- **Requirement**
Reproduce precisely the lines between the start of the data below and the line with "return Vector(((px - 597.5)", both included.

- **Supplied material**
----------

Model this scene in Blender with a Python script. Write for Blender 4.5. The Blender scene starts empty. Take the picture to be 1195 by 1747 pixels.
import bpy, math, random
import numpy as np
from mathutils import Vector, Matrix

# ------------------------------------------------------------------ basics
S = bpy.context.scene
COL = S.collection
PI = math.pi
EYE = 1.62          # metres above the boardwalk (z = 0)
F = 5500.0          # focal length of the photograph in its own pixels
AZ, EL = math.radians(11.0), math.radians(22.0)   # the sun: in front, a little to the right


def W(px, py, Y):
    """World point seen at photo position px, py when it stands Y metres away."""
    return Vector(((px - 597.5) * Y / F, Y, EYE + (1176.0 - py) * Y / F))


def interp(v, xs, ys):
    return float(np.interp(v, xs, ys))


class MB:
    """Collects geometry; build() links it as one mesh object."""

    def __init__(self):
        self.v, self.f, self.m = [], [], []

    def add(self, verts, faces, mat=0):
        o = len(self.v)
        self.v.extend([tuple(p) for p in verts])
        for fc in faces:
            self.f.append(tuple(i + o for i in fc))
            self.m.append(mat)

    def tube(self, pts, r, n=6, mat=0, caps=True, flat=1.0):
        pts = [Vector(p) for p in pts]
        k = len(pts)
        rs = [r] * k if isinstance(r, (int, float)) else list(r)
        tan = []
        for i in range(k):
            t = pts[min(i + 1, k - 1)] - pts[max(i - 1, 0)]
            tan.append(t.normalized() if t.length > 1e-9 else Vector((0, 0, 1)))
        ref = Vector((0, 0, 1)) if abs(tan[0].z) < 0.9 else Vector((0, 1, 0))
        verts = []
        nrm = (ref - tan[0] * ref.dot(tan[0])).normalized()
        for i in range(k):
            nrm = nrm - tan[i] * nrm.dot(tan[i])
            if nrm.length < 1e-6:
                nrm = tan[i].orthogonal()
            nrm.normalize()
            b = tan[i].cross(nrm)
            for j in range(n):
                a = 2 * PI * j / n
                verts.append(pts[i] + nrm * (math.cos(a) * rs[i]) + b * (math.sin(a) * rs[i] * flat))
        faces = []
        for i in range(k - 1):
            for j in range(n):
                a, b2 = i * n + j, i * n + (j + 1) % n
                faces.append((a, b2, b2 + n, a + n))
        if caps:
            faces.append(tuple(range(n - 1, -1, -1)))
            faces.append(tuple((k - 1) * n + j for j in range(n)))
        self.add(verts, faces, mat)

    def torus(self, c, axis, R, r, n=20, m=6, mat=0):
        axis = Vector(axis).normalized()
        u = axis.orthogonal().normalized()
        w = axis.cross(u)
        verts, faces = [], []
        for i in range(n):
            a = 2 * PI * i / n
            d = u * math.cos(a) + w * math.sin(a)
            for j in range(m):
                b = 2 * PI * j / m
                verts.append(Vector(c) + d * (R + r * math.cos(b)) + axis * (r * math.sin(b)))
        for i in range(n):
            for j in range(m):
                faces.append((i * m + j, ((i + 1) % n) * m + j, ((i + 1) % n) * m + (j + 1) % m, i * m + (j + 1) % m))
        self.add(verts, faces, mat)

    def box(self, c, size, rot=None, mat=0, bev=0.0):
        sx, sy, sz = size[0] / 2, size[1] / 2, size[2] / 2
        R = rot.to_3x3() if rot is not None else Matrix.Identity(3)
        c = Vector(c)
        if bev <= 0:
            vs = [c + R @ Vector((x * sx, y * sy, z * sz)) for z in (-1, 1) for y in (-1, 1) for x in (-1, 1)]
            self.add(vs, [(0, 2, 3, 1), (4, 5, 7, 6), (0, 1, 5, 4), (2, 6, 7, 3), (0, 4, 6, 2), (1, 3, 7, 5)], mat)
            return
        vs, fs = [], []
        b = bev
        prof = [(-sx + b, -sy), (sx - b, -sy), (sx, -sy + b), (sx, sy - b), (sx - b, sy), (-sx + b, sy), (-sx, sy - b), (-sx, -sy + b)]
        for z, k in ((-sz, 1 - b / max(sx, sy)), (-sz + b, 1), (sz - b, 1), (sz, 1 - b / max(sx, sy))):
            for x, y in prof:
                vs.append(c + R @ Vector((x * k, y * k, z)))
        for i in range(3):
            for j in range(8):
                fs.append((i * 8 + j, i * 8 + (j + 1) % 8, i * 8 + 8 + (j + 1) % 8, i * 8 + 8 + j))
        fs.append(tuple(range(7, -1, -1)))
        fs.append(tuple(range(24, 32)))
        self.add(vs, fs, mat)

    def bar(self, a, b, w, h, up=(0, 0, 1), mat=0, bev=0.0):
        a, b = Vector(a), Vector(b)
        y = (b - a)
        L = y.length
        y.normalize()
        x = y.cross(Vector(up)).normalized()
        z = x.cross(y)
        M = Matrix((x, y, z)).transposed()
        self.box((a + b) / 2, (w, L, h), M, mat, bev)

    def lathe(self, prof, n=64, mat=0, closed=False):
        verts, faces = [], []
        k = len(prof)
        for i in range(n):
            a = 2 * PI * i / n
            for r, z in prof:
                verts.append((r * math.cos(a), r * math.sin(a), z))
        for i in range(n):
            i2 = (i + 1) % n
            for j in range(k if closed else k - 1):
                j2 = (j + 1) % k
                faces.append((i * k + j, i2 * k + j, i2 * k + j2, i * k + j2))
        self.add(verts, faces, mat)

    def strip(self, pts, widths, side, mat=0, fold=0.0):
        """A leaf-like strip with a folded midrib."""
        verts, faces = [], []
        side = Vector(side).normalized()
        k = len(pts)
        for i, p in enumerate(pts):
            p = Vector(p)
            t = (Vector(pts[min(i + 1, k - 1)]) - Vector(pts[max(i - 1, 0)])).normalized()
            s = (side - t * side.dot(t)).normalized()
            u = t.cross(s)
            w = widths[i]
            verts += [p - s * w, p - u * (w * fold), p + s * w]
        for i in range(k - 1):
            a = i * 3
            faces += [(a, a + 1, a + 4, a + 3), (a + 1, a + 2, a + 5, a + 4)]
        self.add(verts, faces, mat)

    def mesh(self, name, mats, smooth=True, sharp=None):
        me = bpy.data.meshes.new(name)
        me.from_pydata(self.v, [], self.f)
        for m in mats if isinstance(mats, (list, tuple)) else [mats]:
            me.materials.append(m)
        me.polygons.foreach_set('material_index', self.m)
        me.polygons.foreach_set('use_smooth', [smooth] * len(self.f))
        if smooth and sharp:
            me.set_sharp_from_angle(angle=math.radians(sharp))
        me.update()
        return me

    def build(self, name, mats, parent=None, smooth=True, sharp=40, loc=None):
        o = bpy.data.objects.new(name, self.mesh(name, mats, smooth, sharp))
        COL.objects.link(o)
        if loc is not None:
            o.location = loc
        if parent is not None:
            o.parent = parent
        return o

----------

- **Result of this task**
Model this scene in Blender with a Python script. Write for Blender 4.5. The Blender scene starts empty. Take the picture to be 1195 by 1747 pixels.
import bpy, math, random
import numpy as np
from mathutils import Vector, Matrix

# ------------------------------------------------------------------ basics
S = bpy.context.scene
COL = S.collection
PI = math.pi
EYE = 1.62          # metres above the boardwalk (z = 0)
F = 5500.0          # focal length of the photograph in its own pixels
AZ, EL = math.radians(11.0), math.radians(22.0)   # the sun: in front, a little to the right


def W(px, py, Y):
    """World point seen at photo position px, py when it stands Y metres away."""
    return Vector(((px - 597.5) * Y / F, Y, EYE + (1176.0 - py) * Y / F))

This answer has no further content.